**STORED DATA:**
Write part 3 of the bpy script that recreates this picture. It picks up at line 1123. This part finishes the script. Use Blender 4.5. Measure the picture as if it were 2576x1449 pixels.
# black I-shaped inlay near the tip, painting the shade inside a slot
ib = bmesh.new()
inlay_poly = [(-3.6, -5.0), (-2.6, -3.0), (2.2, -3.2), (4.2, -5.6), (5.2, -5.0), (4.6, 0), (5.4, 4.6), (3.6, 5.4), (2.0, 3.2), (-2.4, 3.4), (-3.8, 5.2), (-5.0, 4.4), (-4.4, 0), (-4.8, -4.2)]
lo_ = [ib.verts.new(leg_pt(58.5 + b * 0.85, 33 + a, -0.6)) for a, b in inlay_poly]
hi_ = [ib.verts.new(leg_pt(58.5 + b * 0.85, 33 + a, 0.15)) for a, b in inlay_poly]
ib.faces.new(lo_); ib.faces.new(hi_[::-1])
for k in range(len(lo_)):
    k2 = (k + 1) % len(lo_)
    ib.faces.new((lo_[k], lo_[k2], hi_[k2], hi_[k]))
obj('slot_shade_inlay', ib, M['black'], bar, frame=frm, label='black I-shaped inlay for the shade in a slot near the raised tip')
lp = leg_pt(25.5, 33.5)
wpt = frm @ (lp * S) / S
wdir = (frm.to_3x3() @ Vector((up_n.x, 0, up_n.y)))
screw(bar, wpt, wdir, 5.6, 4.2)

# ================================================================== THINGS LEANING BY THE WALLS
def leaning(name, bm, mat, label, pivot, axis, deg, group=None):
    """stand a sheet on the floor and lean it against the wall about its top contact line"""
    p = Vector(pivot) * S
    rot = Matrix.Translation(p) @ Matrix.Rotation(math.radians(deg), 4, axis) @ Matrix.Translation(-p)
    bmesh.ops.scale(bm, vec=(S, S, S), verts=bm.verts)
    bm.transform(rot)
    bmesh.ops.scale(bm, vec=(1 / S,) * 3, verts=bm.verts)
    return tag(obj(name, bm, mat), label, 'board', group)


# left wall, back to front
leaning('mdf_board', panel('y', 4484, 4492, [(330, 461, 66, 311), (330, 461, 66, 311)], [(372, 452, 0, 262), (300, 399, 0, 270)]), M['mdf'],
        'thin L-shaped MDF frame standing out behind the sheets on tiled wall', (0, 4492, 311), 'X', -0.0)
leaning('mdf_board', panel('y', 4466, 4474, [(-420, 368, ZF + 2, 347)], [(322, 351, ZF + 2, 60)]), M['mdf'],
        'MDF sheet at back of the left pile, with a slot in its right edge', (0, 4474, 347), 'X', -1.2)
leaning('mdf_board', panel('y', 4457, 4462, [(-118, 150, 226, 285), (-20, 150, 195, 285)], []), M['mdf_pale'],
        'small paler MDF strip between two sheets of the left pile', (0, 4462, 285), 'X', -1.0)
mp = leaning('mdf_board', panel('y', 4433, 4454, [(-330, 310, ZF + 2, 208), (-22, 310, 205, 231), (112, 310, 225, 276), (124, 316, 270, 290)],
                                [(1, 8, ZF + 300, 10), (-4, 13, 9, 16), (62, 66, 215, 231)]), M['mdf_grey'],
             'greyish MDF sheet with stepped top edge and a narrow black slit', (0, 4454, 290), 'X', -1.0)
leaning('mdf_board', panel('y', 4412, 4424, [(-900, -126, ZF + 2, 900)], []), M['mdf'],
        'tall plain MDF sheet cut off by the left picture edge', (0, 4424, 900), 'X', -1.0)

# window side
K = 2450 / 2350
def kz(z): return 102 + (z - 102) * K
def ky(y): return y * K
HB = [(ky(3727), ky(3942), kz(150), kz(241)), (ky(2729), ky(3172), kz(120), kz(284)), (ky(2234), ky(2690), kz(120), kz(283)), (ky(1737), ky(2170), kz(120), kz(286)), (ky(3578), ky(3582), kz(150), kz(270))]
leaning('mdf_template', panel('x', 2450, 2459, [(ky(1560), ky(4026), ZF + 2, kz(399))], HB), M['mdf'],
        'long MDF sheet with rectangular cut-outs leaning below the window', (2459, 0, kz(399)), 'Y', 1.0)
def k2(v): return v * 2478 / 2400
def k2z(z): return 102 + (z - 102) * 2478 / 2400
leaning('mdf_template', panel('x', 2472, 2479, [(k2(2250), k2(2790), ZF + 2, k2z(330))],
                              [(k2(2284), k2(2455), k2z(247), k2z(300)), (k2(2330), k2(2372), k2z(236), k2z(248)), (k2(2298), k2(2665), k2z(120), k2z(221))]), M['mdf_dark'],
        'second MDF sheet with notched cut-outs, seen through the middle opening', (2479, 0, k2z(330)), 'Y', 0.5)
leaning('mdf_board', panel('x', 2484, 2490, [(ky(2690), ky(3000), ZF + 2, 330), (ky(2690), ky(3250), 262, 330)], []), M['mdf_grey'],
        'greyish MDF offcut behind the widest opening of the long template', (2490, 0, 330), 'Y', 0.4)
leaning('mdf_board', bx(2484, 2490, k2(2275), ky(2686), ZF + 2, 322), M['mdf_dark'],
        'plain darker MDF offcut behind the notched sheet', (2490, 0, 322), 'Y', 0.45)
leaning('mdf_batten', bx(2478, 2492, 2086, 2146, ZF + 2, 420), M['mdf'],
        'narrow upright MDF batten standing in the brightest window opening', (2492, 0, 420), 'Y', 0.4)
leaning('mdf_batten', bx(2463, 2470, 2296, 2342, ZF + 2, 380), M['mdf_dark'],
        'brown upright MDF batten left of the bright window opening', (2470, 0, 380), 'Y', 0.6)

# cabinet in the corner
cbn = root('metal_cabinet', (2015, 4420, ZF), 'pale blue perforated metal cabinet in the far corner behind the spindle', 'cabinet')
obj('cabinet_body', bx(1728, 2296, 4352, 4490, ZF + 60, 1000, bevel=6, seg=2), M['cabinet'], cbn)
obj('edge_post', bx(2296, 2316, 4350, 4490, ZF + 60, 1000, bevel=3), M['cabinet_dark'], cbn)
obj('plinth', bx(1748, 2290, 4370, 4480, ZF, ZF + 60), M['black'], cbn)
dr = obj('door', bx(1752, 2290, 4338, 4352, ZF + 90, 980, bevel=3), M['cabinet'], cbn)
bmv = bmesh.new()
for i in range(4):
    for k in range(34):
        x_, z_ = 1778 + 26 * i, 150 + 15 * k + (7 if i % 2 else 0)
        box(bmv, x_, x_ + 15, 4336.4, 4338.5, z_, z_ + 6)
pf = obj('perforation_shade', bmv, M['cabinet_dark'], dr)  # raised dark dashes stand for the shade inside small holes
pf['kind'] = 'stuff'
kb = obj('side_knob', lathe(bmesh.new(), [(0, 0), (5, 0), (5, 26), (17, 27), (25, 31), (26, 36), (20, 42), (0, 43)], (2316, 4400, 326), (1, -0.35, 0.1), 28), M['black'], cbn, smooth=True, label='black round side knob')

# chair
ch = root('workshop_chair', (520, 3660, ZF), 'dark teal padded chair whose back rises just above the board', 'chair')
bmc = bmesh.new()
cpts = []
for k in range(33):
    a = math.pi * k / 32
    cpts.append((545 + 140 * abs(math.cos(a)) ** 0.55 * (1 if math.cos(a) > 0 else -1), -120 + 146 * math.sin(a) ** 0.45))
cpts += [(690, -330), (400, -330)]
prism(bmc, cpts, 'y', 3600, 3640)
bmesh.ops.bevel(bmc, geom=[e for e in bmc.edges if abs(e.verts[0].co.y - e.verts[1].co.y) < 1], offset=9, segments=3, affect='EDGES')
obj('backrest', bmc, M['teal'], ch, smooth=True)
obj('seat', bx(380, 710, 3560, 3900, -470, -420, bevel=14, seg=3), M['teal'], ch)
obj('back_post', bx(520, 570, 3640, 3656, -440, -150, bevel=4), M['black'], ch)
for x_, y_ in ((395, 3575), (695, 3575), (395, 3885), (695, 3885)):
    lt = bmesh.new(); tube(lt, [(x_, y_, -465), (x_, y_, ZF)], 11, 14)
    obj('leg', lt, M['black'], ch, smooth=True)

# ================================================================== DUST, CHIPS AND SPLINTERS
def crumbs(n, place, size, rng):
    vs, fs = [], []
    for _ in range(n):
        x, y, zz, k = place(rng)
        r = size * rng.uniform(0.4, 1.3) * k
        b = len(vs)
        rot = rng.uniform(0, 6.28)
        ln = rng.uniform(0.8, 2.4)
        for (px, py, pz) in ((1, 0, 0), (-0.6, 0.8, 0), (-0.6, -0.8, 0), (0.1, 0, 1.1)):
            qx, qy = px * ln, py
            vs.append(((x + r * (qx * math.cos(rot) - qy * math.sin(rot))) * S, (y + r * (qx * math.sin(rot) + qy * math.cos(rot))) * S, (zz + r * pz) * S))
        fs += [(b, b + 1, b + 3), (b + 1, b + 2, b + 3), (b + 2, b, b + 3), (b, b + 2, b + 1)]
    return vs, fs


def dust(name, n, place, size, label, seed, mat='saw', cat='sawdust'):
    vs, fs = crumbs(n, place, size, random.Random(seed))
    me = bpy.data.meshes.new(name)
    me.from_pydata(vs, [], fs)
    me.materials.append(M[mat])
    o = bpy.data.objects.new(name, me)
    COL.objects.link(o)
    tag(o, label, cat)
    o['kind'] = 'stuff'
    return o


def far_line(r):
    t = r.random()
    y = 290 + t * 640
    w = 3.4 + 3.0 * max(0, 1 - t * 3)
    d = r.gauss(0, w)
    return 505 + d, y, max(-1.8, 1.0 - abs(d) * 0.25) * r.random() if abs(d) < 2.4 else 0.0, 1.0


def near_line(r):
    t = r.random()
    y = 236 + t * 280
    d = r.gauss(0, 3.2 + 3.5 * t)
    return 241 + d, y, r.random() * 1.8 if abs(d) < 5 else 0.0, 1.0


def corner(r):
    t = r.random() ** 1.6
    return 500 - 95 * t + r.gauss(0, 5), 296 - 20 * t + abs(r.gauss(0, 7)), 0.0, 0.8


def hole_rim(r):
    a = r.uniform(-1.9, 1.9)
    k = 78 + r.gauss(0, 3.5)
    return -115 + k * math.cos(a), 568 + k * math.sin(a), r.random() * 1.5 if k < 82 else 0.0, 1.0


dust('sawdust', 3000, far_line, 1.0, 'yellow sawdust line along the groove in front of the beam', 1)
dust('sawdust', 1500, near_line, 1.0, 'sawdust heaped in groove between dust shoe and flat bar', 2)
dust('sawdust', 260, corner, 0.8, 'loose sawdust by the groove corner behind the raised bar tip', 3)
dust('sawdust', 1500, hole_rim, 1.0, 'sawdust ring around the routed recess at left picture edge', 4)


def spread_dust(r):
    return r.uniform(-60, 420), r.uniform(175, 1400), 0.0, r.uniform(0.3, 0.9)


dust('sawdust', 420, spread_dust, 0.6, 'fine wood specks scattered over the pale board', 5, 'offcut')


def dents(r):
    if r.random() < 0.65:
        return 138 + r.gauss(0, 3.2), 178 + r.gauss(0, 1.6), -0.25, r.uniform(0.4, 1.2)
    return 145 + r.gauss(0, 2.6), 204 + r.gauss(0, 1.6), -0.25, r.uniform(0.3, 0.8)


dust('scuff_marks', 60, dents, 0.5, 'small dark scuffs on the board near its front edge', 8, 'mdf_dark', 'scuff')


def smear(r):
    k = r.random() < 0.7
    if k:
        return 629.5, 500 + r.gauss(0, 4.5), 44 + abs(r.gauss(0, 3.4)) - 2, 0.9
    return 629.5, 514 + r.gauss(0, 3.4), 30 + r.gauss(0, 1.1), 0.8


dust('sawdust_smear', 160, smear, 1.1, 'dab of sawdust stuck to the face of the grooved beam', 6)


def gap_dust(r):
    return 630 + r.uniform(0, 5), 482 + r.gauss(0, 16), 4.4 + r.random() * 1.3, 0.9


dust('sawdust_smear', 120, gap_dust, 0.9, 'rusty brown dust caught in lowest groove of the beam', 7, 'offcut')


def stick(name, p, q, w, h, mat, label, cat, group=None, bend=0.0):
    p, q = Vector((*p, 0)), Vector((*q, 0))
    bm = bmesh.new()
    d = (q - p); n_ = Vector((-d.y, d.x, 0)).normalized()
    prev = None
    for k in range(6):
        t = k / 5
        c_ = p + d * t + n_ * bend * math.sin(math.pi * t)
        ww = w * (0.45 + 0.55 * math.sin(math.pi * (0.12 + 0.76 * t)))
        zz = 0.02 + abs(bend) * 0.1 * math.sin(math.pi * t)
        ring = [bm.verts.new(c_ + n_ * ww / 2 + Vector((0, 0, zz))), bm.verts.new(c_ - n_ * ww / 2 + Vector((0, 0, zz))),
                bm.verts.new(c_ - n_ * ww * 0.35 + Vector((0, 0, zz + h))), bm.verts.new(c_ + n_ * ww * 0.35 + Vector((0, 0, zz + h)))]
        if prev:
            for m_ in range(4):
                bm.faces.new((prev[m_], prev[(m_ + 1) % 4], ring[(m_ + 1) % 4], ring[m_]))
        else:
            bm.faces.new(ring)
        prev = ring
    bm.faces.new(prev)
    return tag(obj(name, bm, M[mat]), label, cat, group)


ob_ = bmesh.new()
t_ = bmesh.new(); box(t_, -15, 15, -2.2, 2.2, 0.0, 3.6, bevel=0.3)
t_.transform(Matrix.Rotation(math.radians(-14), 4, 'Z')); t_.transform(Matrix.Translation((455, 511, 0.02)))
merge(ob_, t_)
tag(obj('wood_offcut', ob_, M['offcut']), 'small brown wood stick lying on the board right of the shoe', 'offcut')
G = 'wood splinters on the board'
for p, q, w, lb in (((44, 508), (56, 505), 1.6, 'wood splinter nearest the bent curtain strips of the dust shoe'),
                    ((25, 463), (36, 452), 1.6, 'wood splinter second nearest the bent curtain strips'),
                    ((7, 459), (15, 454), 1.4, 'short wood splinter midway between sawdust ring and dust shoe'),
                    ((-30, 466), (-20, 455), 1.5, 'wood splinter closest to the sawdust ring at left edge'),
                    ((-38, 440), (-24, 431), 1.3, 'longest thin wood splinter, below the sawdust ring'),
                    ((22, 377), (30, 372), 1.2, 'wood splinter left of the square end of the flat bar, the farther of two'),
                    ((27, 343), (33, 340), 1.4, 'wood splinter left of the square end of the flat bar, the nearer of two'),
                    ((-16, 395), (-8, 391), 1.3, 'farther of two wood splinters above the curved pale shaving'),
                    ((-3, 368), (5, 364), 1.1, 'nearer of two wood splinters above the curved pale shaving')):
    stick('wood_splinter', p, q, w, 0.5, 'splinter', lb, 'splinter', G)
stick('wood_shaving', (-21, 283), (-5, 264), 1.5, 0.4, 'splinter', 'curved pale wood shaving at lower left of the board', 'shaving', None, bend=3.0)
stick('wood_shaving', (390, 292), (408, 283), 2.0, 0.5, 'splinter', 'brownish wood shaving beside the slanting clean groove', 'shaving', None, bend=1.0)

**WHAT IS ASKED:**
Print exactly, and only, the lines beginning at the top of the listing and ending at the line with "screw(bar, wpt, wdir, 5.6, 4.2)".

**CORRECT RESPONSE:**
Write part 3 of the bpy script that recreates this picture. It picks up at line 1123. This part finishes the script. Use Blender 4.5. Measure the picture as if it were 2576x1449 pixels.
# black I-shaped inlay near the tip, painting the shade inside a slot
ib = bmesh.new()
inlay_poly = [(-3.6, -5.0), (-2.6, -3.0), (2.2, -3.2), (4.2, -5.6), (5.2, -5.0), (4.6, 0), (5.4, 4.6), (3.6, 5.4), (2.0, 3.2), (-2.4, 3.4), (-3.8, 5.2), (-5.0, 4.4), (-4.4, 0), (-4.8, -4.2)]
lo_ = [ib.verts.new(leg_pt(58.5 + b * 0.85, 33 + a, -0.6)) for a, b in inlay_poly]
hi_ = [ib.verts.new(leg_pt(58.5 + b * 0.85, 33 + a, 0.15)) for a, b in inlay_poly]
ib.faces.new(lo_); ib.faces.new(hi_[::-1])
for k in range(len(lo_)):
    k2 = (k + 1) % len(lo_)
    ib.faces.new((lo_[k], lo_[k2], hi_[k2], hi_[k]))
obj('slot_shade_inlay', ib, M['black'], bar, frame=frm, label='black I-shaped inlay for the shade in a slot near the raised tip')
lp = leg_pt(25.5, 33.5)
wpt = frm @ (lp * S) / S
wdir = (frm.to_3x3() @ Vector((up_n.x, 0, up_n.y)))
screw(bar, wpt, wdir, 5.6, 4.2)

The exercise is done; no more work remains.